The training was being done by Zheng Jingyi Vocational Technology School while the students were drawn from all the 10 provinces in the country.

The issue stated together with other irregularities was referred to the then ZCDC board but no action was taken to investigate or rectify the anomalies.

A ZCDC internal audit memo dated October 16 2019 has suddenly surfaced claiming that the diamonds were sold to Harvest Way Enterprises Limited — a Hong Kong company — to facilitate training of students in the beneficiation of diamonds.

“Inquiries made with the finance and marketing personnel indicate that two batches of approximately 10 000 carats were sold to Harvest Way Enterprises Limited in 2016 and these were all paid for,” reads the internal memo.

“Diamonds were then sold to Harvest Way at reduced prices; that is, royalties of 15 percent and the MMCZ commission of 0,875 percent were exempted,” it adds.

The exemptions, which covered a three-year period, were apparently approved by former Mines and Mining Development Permanent Secretary, Professor Francis Gudyanga, on January 8 2016 in a letter that was addressed to then ZCDC acting chief executive officer, Mr Mark Mabhudhu.

The case has attracted the interest of the Special Anti-Corruption Unit in the Office of the President and Cabinet (Sacu) and the Zimbabwe Anti-Corruption Commission (Zacc), which separately confirmed that they were looking into the transaction.

Sacu chair, Mr Tabani Mpofu said his office compiled a report that has been forwarded to Zacc.

Zacc chair Justice Loice Matanda-Moyo confirmed receiving the report, which is presently being perused by investigators.

Stakeholders in the diamond industry, however, are worried that there seem to be contrived news stories calculated to besmirch the image of the local diamond industry ahead of the plenary meeting of the Kimberley Process in New Dehli, India, from November 18 to November 22.

On May 16 this year, the ZCDC board fired chief executive officer Dr Morris Mpofu and six top executives — chief finance officer Mr Charles Gambe, supply chain executive Dr Newton Demba, chief human resources executive Mrs Masciline Chikoore, engineering executive Engineer Andrew Murwisi, audit executive Dr Cleopatra Mutisi and chief security officer Clemence Munoriarwa.

It is now under the management of acting CEO Mr Roberto de Pretto.

ZCDC said in a statement released to The Sunday Mail, the company remains compliant with the Kimberly Process and continues to invest in its security system.

“For the first time in the company’s history ZCDC has published all its audited accounts since formation in 2016,” read part of the statement.
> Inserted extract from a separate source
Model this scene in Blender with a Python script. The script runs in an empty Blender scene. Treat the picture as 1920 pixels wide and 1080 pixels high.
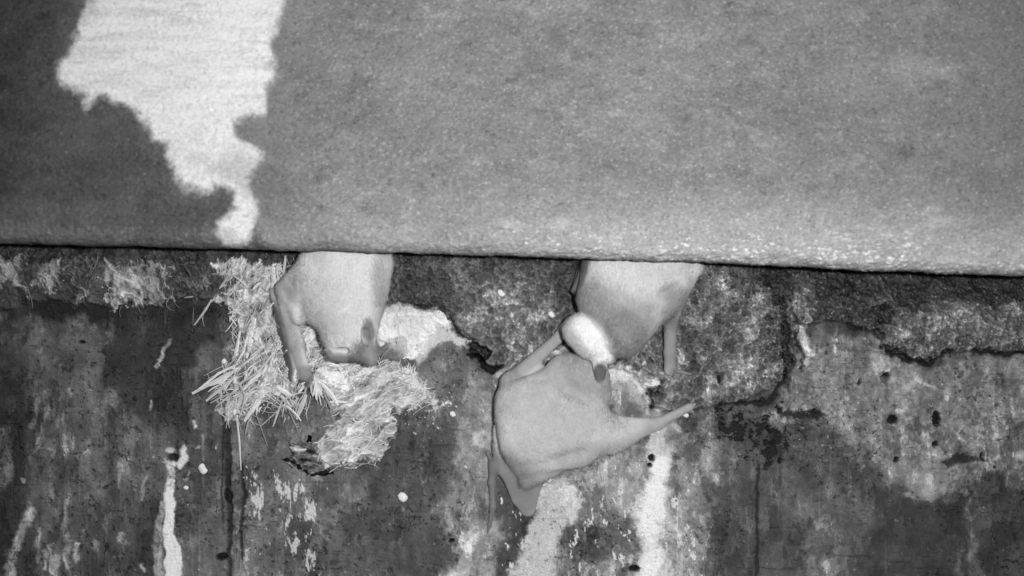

“Production has also continued to grow from one million carats in 2016 to a projected three million in 2019. Contrary to some media reports, the company does not use forced labour within its operations. Not only is this in conflict with stated corporate governance rules and values, but it is also against the laws of the country. The recruitment practices are stringent and abide with best professional standards that compare to any diamond operation around the world.”

ZCDC is reportedly investing into latest surveillance technologies such as drones that are backed up by rapid response teams.

“At present, huge investments are being made to strengthen both electronic surveillance as well as access control of ZCDC premises.

“The annual Diamond Stakeholder Indaba has also been useful in strengthening relations with various civic society bodies and other stakeholders,” it said.